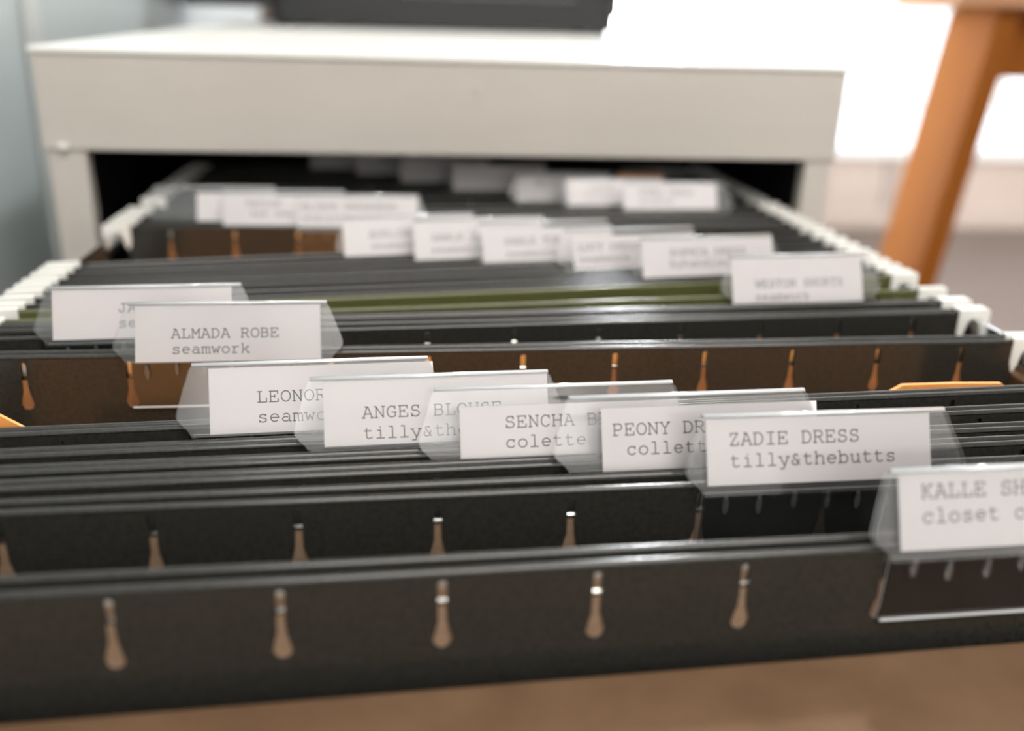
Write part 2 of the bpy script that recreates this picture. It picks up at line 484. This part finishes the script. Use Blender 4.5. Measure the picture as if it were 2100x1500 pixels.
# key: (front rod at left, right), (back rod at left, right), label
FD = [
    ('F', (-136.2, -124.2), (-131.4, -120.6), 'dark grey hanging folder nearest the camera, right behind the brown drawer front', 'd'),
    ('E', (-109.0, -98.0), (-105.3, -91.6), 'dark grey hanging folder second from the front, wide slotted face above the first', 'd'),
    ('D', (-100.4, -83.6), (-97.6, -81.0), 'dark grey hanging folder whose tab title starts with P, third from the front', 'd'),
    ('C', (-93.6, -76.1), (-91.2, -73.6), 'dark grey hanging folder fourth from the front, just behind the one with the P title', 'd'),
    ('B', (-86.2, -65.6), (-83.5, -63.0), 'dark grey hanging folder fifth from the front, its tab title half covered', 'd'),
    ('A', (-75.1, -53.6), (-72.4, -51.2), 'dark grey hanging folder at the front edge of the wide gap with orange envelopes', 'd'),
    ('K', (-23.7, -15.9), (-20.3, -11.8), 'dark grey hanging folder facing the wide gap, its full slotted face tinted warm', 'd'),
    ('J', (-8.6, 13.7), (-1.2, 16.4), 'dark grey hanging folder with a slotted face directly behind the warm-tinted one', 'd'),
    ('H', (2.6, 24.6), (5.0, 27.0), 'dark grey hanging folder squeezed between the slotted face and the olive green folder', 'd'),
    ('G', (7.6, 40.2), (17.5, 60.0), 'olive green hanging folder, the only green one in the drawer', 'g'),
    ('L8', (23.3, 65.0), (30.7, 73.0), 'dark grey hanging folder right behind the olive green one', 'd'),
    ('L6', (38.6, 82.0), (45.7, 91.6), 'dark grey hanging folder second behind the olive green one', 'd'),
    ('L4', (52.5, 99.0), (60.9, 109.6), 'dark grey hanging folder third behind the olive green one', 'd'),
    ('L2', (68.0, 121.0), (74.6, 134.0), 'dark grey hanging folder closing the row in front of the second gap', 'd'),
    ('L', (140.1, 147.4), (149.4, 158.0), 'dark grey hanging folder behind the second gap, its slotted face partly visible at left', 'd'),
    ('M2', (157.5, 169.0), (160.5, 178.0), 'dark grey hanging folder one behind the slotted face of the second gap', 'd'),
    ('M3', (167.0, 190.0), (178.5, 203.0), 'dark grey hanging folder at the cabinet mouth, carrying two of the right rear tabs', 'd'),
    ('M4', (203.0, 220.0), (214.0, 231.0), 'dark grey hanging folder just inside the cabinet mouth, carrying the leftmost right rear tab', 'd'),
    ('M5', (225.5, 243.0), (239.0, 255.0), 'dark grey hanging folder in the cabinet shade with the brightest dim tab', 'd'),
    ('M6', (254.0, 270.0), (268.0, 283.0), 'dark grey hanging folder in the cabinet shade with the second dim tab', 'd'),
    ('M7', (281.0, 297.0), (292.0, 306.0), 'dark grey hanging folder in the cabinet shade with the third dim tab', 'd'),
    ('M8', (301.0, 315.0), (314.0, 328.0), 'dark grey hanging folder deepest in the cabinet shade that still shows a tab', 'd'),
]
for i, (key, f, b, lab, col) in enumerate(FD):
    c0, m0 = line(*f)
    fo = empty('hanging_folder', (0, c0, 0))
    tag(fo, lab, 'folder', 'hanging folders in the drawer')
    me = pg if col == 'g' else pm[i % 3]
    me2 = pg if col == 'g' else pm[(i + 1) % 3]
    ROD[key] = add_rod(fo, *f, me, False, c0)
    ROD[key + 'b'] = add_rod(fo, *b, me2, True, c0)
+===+
THE TASK => In this exercise, set down all of the data exactly, without the pictures.

TASK SOLUTION =>
Write part 2 of the bpy script that recreates this picture. It picks up at line 484. This part finishes the script. Use Blender 4.5. Measure the picture as if it were 2100x1500 pixels.
# key: (front rod at left, right), (back rod at left, right), label
FD = [
    ('F', (-136.2, -124.2), (-131.4, -120.6), 'dark grey hanging folder nearest the camera, right behind the brown drawer front', 'd'),
    ('E', (-109.0, -98.0), (-105.3, -91.6), 'dark grey hanging folder second from the front, wide slotted face above the first', 'd'),
    ('D', (-100.4, -83.6), (-97.6, -81.0), 'dark grey hanging folder whose tab title starts with P, third from the front', 'd'),
    ('C', (-93.6, -76.1), (-91.2, -73.6), 'dark grey hanging folder fourth from the front, just behind the one with the P title', 'd'),
    ('B', (-86.2, -65.6), (-83.5, -63.0), 'dark grey hanging folder fifth from the front, its tab title half covered', 'd'),
    ('A', (-75.1, -53.6), (-72.4, -51.2), 'dark grey hanging folder at the front edge of the wide gap with orange envelopes', 'd'),
    ('K', (-23.7, -15.9), (-20.3, -11.8), 'dark grey hanging folder facing the wide gap, its full slotted face tinted warm', 'd'),
    ('J', (-8.6, 13.7), (-1.2, 16.4), 'dark grey hanging folder with a slotted face directly behind the warm-tinted one', 'd'),
    ('H', (2.6, 24.6), (5.0, 27.0), 'dark grey hanging folder squeezed between the slotted face and the olive green folder', 'd'),
    ('G', (7.6, 40.2), (17.5, 60.0), 'olive green hanging folder, the only green one in the drawer', 'g'),
    ('L8', (23.3, 65.0), (30.7, 73.0), 'dark grey hanging folder right behind the olive green one', 'd'),
    ('L6', (38.6, 82.0), (45.7, 91.6), 'dark grey hanging folder second behind the olive green one', 'd'),
    ('L4', (52.5, 99.0), (60.9, 109.6), 'dark grey hanging folder third behind the olive green one', 'd'),
    ('L2', (68.0, 121.0), (74.6, 134.0), 'dark grey hanging folder closing the row in front of the second gap', 'd'),
    ('L', (140.1, 147.4), (149.4, 158.0), 'dark grey hanging folder behind the second gap, its slotted face partly visible at left', 'd'),
    ('M2', (157.5, 169.0), (160.5, 178.0), 'dark grey hanging folder one behind the slotted face of the second gap', 'd'),
    ('M3', (167.0, 190.0), (178.5, 203.0), 'dark grey hanging folder at the cabinet mouth, carrying two of the right rear tabs', 'd'),
    ('M4', (203.0, 220.0), (214.0, 231.0), 'dark grey hanging folder just inside the cabinet mouth, carrying the leftmost right rear tab', 'd'),
    ('M5', (225.5, 243.0), (239.0, 255.0), 'dark grey hanging folder in the cabinet shade with the brightest dim tab', 'd'),
    ('M6', (254.0, 270.0), (268.0, 283.0), 'dark grey hanging folder in the cabinet shade with the second dim tab', 'd'),
    ('M7', (281.0, 297.0), (292.0, 306.0), 'dark grey hanging folder in the cabinet shade with the third dim tab', 'd'),
    ('M8', (301.0, 315.0), (314.0, 328.0), 'dark grey hanging folder deepest in the cabinet shade that still shows a tab', 'd'),
]
for i, (key, f, b, lab, col) in enumerate(FD):
    c0, m0 = line(*f)
    fo = empty('hanging_folder', (0, c0, 0))
    tag(fo, lab, 'folder', 'hanging folders in the drawer')
    me = pg if col == 'g' else pm[i % 3]
    me2 = pg if col == 'g' else pm[(i + 1) % 3]
    ROD[key] = add_rod(fo, *f, me, False, c0)
    ROD[key + 'b'] = add_rod(fo, *b, me2, True, c0)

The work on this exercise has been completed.